Thanks.
The road bed is supported by trusses. Those trusses are used instead of plates to reduce weight. A truss is essentially a plate that contains no shear. The bridge has fixed points at both ends where it hits the earth, so it's not free at the ends. A cantilever is free to move up and down at one end. The top and bottom chords of the bridge can only move in expansion and contraction, so this is a mix of fixed ends and simple support. I included this fig to illustrate the forces just for the thread.
"The road deck shoreward of the pier is intact, while towards centerspan, its vaporized."
That came from the road bed flexing back and forth considerably when the SE side fell. The rebar from that is all drawn out and extends into the river. Concrete isn't any good in tention, so it just crumbled. What didn't go up in the air as dust slid down the embankment into the river.
Yes, both sides at the pad had notable rust stains.
That's a good truss diagram that explains the basic design element of simple trusses well.
In this case however, it's not a simple truss. It's an arched truss, and in my opinion, has a strong cantilever element to it as well. Here's a picture of the bridge, looking northeast, before the collapse:
A simple truss has flat bottom and top chords, as indicated in your excellent diagram.
An arched truss incorporates the strength of an arch into the truss framework, usually as the top or bottom chord, sometimes in between the two.
All of the above can function as standalone units between piers.
The cantilever design comes into play when superstructure components on the shoreward side of the mainspan piers counterbalance all or part of the weight of the center span superstructure. If one span of a cantilever fails, the adjacent spans usually fail in sympathy, because the counterbalancing weight has been removed.
I agree that this bridge is not a true cantilever. There are no massive counterweights attached to the approach ends of the superstructure, there are no free ends in the center of the mainspan, and no pivot pin to join two cantilevers together.

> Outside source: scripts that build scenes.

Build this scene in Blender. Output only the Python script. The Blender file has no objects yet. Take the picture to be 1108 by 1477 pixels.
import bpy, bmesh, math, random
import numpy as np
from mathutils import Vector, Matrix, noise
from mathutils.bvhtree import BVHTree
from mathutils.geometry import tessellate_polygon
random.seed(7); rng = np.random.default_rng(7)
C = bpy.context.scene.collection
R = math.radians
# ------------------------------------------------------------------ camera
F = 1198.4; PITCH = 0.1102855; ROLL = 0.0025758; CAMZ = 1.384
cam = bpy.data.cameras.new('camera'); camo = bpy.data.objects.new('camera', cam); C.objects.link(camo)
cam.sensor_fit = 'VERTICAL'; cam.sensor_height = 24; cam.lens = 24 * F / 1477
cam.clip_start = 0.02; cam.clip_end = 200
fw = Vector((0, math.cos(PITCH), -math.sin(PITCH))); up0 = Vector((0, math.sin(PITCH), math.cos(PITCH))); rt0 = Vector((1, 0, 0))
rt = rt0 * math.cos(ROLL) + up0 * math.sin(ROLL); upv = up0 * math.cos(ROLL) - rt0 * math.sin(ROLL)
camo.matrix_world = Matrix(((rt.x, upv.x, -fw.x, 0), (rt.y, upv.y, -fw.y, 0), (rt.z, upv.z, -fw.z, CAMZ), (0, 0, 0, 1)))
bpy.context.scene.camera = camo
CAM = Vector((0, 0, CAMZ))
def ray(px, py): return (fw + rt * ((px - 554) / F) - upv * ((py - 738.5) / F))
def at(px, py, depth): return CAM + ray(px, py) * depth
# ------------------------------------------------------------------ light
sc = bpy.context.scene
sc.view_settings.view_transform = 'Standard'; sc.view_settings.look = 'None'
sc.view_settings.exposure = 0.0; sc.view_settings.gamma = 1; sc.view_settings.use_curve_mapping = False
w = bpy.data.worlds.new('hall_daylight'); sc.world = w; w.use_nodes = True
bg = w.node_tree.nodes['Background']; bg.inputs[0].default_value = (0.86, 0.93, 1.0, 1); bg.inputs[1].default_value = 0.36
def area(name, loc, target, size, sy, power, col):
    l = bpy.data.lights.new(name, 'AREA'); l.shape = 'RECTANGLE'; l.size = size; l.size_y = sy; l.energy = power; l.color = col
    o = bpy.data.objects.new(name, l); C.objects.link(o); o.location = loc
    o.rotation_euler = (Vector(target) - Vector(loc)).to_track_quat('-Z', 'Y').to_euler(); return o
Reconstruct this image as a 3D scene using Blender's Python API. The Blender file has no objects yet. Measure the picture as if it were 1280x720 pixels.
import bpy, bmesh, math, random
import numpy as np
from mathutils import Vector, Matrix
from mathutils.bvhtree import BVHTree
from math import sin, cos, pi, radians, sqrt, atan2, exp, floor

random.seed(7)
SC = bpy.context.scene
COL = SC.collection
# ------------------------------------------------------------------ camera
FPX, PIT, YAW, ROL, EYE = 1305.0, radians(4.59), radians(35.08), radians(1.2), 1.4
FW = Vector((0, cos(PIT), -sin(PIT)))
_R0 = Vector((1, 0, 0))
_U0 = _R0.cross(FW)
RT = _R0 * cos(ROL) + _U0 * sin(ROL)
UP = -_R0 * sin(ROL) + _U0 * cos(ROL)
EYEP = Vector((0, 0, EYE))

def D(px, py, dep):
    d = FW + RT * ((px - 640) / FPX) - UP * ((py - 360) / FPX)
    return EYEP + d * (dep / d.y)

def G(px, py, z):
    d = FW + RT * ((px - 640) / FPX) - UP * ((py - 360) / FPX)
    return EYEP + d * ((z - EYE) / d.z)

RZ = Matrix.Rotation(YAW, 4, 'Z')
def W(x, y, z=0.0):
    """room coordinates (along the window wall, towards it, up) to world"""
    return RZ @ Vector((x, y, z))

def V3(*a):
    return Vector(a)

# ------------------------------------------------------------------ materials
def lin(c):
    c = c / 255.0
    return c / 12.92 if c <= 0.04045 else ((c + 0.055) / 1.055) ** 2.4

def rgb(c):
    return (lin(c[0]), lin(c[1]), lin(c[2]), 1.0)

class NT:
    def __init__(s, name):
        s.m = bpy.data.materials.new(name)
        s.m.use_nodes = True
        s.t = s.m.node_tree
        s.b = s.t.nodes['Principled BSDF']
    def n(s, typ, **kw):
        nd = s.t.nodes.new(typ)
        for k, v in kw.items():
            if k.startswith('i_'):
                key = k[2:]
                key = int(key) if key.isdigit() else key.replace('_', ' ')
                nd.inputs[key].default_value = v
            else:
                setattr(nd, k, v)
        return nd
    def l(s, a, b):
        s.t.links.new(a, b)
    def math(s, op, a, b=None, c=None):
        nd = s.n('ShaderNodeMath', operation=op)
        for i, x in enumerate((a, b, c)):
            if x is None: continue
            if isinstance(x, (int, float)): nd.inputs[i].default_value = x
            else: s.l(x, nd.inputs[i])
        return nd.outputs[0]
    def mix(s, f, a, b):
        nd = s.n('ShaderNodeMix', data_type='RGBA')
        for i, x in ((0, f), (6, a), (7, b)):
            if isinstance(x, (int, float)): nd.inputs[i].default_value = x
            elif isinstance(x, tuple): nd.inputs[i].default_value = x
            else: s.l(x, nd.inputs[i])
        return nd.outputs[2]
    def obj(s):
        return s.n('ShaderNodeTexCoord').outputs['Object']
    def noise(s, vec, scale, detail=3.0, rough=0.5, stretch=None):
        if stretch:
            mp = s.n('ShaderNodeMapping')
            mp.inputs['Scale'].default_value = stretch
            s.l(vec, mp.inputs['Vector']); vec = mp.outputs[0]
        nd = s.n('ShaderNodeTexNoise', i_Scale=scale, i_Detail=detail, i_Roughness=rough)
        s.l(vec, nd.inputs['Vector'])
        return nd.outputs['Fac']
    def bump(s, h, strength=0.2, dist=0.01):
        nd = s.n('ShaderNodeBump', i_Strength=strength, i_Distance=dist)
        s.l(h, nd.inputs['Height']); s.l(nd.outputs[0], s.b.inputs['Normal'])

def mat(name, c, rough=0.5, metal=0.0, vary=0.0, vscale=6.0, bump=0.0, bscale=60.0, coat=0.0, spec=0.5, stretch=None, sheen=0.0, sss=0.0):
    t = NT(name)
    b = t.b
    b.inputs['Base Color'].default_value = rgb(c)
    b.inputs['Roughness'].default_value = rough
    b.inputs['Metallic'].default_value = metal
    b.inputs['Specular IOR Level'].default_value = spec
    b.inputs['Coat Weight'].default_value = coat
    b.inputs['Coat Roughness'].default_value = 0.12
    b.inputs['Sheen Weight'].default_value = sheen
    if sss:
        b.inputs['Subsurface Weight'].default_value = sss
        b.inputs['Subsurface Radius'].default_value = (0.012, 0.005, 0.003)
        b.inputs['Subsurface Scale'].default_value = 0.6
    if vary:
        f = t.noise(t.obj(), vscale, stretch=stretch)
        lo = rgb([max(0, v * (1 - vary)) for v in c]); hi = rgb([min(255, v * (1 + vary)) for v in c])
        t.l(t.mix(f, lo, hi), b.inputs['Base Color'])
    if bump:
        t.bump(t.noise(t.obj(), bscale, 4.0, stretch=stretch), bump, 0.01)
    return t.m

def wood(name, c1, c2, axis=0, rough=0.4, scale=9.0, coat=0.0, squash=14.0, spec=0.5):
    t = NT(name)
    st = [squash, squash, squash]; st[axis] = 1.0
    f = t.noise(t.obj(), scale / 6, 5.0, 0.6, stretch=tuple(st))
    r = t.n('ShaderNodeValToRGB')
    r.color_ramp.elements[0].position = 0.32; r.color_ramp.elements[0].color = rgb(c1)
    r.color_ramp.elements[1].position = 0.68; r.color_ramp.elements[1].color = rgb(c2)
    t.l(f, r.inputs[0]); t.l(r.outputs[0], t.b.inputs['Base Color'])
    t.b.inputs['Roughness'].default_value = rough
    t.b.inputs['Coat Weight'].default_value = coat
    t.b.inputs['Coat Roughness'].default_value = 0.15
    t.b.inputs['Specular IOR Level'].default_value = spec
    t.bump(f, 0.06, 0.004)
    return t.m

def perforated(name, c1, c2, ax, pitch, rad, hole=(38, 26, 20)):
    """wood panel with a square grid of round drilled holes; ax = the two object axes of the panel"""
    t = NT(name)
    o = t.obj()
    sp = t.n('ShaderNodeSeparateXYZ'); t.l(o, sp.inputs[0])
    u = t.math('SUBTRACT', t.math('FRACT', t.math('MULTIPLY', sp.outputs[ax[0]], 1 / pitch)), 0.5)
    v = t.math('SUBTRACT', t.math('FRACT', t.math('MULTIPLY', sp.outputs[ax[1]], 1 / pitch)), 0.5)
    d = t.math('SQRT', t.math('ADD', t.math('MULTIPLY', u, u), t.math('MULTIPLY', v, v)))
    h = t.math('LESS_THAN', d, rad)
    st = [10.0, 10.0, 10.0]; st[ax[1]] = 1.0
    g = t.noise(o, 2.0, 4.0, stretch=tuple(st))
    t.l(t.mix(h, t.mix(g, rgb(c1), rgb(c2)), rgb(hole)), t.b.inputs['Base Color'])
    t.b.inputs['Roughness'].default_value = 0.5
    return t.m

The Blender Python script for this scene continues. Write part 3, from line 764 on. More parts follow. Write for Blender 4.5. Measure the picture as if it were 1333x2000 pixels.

However, it's not a simple truss either. There's an arch to contend with, and it is very clear, on two counts, that the spans are not independant.
Obviously, the northern approach span failed after the center span dropped. It failed just as you would expect half a cantilever to fail, by rocking shoreward in the absence of its counterweight. Just as obviously, the approach spans were not designed to be independent, as the superstructure ran over the piers on into the approaches without interuption at the piers as is normally seen in simple post and beam, post and plate, or post and truss design.
Without the engineering drawings, and a lot of processing time, I can't say to what degree arch type, truss type, and cantilever type load distribution mechanisms were in play in the static design, much less in the dynamic forces of daily use, and further still from the dynamics of failure.
The best I have to go on here are the images, statements from MnDOT to the effect that the bridge was designed such that failure of any major component would fail the entire superstructure, and the specifics of the failure sequence itself.
At this point, rather than labelling the design a truss, or cantilever, or arched truss, about the best I can do is call it a unitary design, somewhat like modern automobile frames are put together, putting several different load distribiuting mechanisms into play to create one overall structure. In fact, I can't even say whether the bottom chord was in tension or in compression. That arch is a pretty flat one, as arches go, but arches are in compression, as are the bottom chords of cantilevers. As you note, the bottom chords of trusses are in tension, and its beyond my abilities to say whether this design was more of a truss, arch, or cantilever.
It's hard to tell in the photos, but my impressions are that in your first photo, the failure of the bottom chord, as far as visibility allows are at least consistent with a compression failure, i.e., diagonal shear. That's not good enough to be conclusive, and I'm not engineer enough to analyze this design just from the pictures.
On the good side, from the article posted above, MnDOT is looking at the same general area we are, southeast side of the bridge. Between us and MnDOT we have one or more layers of usually clueless reporters, but we're in the same ballpark no matter how you look at it.